A Gentleman's Guide to Love and Murder

Simple Faith Is More than Norman Blood

Kind Hearts and Coronets was the best film produced during the golden age of Ealing Studios, a seven year period which resulted in a handful of dark comedy classics, including The Lavender Hill Mob and The Ladykillers.  In Kind Hearts, Dennis Price plays the love child of a disinherited member of an aristocratic family.  When his mother dies and is denied internment in the family vault, he takes revenge on the snobs by killing each person who stands between himself and a dukedom, eight men and women all played by Alec Guinness.  It is all so deliciously British, the perfect movie for a gloomy Sunday afternoon, and it provides the narrative skeleton for A Gentleman’s Guide to Love and Murder, which has Monty Navarro (Bryce Pinkham) dispatching eight D’Ysquiths (Jefferson Mays) to get the Earldom of Highhurst.  Unfortunately, this musical takes only its plot from Kind Hearts and none of the latter’s wit or charm.

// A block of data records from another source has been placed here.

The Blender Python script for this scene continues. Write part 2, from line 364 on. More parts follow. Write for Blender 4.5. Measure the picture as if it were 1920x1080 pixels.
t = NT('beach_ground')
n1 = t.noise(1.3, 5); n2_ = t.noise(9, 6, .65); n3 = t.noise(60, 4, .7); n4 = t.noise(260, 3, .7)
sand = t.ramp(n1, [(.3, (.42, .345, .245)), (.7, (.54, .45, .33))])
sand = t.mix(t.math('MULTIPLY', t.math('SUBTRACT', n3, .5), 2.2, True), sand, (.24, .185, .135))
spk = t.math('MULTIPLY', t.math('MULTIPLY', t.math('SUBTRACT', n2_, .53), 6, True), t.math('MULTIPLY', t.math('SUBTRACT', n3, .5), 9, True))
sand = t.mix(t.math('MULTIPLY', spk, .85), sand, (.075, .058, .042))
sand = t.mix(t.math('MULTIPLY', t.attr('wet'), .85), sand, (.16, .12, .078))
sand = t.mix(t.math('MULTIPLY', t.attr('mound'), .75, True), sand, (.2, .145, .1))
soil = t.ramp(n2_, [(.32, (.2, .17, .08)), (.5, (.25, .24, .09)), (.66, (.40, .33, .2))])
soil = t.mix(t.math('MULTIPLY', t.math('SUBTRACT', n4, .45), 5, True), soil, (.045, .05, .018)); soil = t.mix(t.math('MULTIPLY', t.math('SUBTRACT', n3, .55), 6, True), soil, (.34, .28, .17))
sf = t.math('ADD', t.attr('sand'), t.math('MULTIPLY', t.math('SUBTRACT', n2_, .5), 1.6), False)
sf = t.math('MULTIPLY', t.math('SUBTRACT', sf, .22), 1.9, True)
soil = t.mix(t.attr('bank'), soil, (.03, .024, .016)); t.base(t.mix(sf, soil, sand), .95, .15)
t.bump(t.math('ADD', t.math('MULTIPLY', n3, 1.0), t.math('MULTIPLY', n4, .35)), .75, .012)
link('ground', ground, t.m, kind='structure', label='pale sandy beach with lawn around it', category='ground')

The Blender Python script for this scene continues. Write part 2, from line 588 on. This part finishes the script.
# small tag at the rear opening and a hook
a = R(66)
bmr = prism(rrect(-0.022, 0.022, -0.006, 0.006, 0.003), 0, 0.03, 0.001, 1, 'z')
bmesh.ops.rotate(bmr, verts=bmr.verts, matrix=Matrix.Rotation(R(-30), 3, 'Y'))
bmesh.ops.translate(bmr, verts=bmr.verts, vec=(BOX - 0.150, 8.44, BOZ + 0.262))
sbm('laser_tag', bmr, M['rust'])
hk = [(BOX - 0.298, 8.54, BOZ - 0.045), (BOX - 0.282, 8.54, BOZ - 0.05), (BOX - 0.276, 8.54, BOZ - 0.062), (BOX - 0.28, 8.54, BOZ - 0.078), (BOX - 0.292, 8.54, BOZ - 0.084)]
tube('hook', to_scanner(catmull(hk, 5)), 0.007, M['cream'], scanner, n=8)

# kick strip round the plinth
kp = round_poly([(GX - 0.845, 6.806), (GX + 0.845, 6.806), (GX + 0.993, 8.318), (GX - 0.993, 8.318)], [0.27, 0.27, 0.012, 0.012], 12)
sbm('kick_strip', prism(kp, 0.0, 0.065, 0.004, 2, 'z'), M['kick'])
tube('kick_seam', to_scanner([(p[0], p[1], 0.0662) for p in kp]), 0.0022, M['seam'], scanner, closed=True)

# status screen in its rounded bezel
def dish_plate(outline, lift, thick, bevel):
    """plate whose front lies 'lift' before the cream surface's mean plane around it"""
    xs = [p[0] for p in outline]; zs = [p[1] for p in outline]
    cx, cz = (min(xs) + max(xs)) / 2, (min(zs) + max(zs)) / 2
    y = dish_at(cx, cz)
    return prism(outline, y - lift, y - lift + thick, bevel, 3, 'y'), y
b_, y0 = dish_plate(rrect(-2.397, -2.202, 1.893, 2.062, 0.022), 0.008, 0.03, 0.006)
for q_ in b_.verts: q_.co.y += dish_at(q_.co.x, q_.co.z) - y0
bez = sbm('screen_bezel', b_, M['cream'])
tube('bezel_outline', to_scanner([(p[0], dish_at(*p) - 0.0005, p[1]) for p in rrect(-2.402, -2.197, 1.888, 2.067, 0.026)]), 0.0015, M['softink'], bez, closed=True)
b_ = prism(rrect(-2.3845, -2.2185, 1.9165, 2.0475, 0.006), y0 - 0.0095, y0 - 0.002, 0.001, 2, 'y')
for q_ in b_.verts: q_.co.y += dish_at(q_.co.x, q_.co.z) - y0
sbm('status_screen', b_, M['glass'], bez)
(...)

Admittedly, Mr. Pinkham is quite good as Monty, and his take on the part is wholly different than Price’s.  Instead of playing him as an evil master mind, as you might imagine Vincent Price doing it, Mr. Pinkham’s Monty is really just a regular, nice fellow, the kind you could want as a good friend; all this business of poisoning and drowning is really the fault of poor circumstances and despite being something of a mass murderer, he always comes out as the most sympathetic member of the cast.

However, to say that Mr. Mays falls short of living up to Alec Guinness would be unnecessary and a little cruel, since the two are so far apart in talent that it would be like comparing William Shakespeare with John Grisham.  His is an athletically impressive performance (the costume changes alone would topple a less gymnastic actor), but he has an off-putting, almost creepy smugness about him, and one gets the impression that he is the type of person who laughs loudest at his own jokes.  True, this isn’t entirely Mr. Mays’ fault, since the writing is consistently obvious and unfunny, not to mention occasionally uncomfortable.  For example, when one D’Ysquith sings, “We’ll civilize a village in the jungle, / It can’t take long to learn their mother tongue, / Of words they have but six, And five of them are clicks, / And all of them are different words for dung!” I, at least, got the sense that this was a racist joke hiding behind the guise of Edwardian satire; that is, the punchline is the African and not the imperialist.  Furthermore, a closeted D’Ysquith (who is responsible for the song “Better with a Man”) is only really funny if you find homosexuality a cause for discomfort.

Once again I find myself feeling like an old grump out to ruin everybody else’s fun.  Clearly my fellow audience members had a blast and just a glance at other reviews reveals that most critics shared their experience and not mine.  Perhaps I will be vindicated in time.

A Gentleman’s Guide to Love and Murder runs through January 17th at the Walter Kerr Theatre.  219 W. 48th Street  New York, NY.  2 hours 20 minutes.  One intermission.